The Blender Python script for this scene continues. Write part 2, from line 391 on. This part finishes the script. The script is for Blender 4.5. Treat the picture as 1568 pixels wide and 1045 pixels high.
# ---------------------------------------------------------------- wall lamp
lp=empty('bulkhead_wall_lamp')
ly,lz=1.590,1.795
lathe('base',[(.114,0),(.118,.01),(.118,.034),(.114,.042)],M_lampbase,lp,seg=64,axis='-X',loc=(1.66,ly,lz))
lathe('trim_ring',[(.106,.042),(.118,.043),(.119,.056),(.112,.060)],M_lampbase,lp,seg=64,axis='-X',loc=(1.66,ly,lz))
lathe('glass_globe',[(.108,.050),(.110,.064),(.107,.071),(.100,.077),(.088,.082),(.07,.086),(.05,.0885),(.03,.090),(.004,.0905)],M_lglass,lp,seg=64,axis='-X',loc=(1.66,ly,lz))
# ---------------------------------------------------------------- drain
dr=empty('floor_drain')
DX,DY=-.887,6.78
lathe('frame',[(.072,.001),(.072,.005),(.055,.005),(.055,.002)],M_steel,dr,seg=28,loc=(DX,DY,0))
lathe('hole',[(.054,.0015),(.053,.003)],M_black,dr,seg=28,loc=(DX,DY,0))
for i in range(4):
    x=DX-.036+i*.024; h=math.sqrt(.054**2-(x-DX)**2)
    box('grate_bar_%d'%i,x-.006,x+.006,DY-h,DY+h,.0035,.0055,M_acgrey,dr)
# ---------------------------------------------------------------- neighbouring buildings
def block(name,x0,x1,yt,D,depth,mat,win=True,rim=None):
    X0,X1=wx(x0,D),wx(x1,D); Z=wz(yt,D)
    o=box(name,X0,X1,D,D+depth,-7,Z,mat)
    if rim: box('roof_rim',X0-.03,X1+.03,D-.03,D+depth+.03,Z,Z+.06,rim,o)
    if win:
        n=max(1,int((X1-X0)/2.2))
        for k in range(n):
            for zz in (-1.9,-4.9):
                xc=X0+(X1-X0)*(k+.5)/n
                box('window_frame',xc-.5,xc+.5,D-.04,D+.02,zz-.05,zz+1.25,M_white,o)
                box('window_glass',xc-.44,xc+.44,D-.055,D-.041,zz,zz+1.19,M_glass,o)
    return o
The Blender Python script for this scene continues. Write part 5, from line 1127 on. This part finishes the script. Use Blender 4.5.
######
Work to do:
All of the lines above must be returned exactly.

Finished answer:
The Blender Python script for this scene continues. Write part 2, from line 391 on. This part finishes the script. The script is for Blender 4.5. Treat the picture as 1568 pixels wide and 1045 pixels high.
# ---------------------------------------------------------------- wall lamp
lp=empty('bulkhead_wall_lamp')
ly,lz=1.590,1.795
lathe('base',[(.114,0),(.118,.01),(.118,.034),(.114,.042)],M_lampbase,lp,seg=64,axis='-X',loc=(1.66,ly,lz))
lathe('trim_ring',[(.106,.042),(.118,.043),(.119,.056),(.112,.060)],M_lampbase,lp,seg=64,axis='-X',loc=(1.66,ly,lz))
lathe('glass_globe',[(.108,.050),(.110,.064),(.107,.071),(.100,.077),(.088,.082),(.07,.086),(.05,.0885),(.03,.090),(.004,.0905)],M_lglass,lp,seg=64,axis='-X',loc=(1.66,ly,lz))
# ---------------------------------------------------------------- drain
dr=empty('floor_drain')
DX,DY=-.887,6.78
lathe('frame',[(.072,.001),(.072,.005),(.055,.005),(.055,.002)],M_steel,dr,seg=28,loc=(DX,DY,0))
lathe('hole',[(.054,.0015),(.053,.003)],M_black,dr,seg=28,loc=(DX,DY,0))
for i in range(4):
    x=DX-.036+i*.024; h=math.sqrt(.054**2-(x-DX)**2)
    box('grate_bar_%d'%i,x-.006,x+.006,DY-h,DY+h,.0035,.0055,M_acgrey,dr)
# ---------------------------------------------------------------- neighbouring buildings
def block(name,x0,x1,yt,D,depth,mat,win=True,rim=None):
    X0,X1=wx(x0,D),wx(x1,D); Z=wz(yt,D)
    o=box(name,X0,X1,D,D+depth,-7,Z,mat)
    if rim: box('roof_rim',X0-.03,X1+.03,D-.03,D+depth+.03,Z,Z+.06,rim,o)
    if win:
        n=max(1,int((X1-X0)/2.2))
        for k in range(n):
            for zz in (-1.9,-4.9):
                xc=X0+(X1-X0)*(k+.5)/n
                box('window_frame',xc-.5,xc+.5,D-.04,D+.02,zz-.05,zz+1.25,M_white,o)
                box('window_glass',xc-.44,xc+.44,D-.055,D-.041,zz,zz+1.19,M_glass,o)
    return o
The Blender Python script for this scene continues. Write part 5, from line 1127 on. This part finishes the script. Use Blender 4.5.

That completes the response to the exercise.